O habitus diz respeito às disposições [atitudes] incorporadas pelos sujeitos sociais ao longo de seu processo de socialização; integra experiências passadas, atua como uma matriz de percepções, de apreciações, de ações. Essa “matriz”, ou conjunto de disposições, nos fornece os esquemas necessários para a nossa intervenção na vida diária; essas disposições não são fixas, não são a personalidade nem a identidade dos indivíduos; habitus é um operador, uma matriz de percepção e não uma identidade ou uma subjetividade fixa; durável, mas não imutável (Bourdieu, 2002, p.83).
Mas o habitus não é destino, como se vê às vezes. Sendo produto da história, é um sistema de disposição aberto, que é incessantemente confrontado por experiências novas e, assim, incessantemente afetado por elas (Bourdieu, 1992, p.108, apud SETTON, 2002, p.64, nota de rodapé).
Por esta perspectiva teórica e experienciação social correspondente, o habitus é, portanto, concebido como um sistema de esquemas individuais, socialmente constituído de disposições estruturadas (no social) e estruturantes (nas mentes), adquirido nas e pelas experiências práticas (em condições sociais específicas de existência), constantemente orientado para funções e ações do agir cotidiano (SETTON, 2002, p.63)

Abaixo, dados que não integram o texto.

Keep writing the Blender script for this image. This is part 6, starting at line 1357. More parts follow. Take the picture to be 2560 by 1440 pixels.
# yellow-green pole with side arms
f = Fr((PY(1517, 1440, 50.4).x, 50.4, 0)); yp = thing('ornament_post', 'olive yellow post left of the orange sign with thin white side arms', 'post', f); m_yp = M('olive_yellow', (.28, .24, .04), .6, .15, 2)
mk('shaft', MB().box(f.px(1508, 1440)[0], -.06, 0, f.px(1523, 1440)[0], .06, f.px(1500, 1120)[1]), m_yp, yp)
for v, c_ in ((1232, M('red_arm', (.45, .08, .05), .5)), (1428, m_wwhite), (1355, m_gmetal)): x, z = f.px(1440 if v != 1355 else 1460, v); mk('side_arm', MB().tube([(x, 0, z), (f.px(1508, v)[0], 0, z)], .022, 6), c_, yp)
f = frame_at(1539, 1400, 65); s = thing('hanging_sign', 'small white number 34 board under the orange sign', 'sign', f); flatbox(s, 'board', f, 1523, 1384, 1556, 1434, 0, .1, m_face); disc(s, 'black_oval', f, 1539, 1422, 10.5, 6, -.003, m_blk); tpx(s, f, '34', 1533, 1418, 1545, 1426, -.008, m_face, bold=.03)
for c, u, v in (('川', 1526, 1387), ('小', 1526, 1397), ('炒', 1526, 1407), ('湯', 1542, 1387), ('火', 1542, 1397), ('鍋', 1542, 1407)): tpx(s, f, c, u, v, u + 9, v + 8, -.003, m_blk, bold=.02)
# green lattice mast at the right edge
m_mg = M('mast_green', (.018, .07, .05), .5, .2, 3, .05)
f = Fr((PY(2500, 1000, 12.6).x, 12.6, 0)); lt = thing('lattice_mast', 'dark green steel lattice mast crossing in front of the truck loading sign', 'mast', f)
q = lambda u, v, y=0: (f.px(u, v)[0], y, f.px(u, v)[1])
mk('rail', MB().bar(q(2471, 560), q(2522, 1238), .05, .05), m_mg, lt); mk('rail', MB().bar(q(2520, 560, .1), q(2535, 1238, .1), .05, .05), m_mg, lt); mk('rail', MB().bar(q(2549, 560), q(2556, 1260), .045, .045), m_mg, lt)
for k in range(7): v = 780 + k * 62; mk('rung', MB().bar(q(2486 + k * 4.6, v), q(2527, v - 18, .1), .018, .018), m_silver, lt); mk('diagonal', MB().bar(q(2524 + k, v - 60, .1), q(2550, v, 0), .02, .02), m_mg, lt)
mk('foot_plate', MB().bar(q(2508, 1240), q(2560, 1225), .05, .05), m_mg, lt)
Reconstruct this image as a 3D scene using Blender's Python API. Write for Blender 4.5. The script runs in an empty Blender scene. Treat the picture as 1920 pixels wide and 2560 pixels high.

Por conseguinte, pensar a relação entre indivíduo e sociedade com base na categoria habitus implica afirmar que o individual, o pessoal e o subjetivo são simultaneamente sociais e coletivamente orquestrados. O habitus é uma subjetividade socializada (Bourdieu, 1992, p.101, apud SETTON, 2002, p.62). Dessa forma, deve ser visto como um conjunto de esquemas de percepção, apropriação e ação que é experimentado e posto em prática, tendo em vista que as conjunturas de um campo o estimulam (SETTON, 2002, p.63).
Quanto a esta categoria conceitual, tomemos em consideração que, segundo Roberto Mosca Jr, o conceito de habitus foi desenvolvido por Pierre Bourdieu com o objetivo de pôr fim à antinomia indivíduo/sociedade dentro da sociologia estruturalista (PEREIRA, 2013, p.11). Esta categoria conceitual, por sua vez, em estudando a teoria defendida por Bourdieu, não pode ser tomada dissociada da categoria campo, do mesmo teórico.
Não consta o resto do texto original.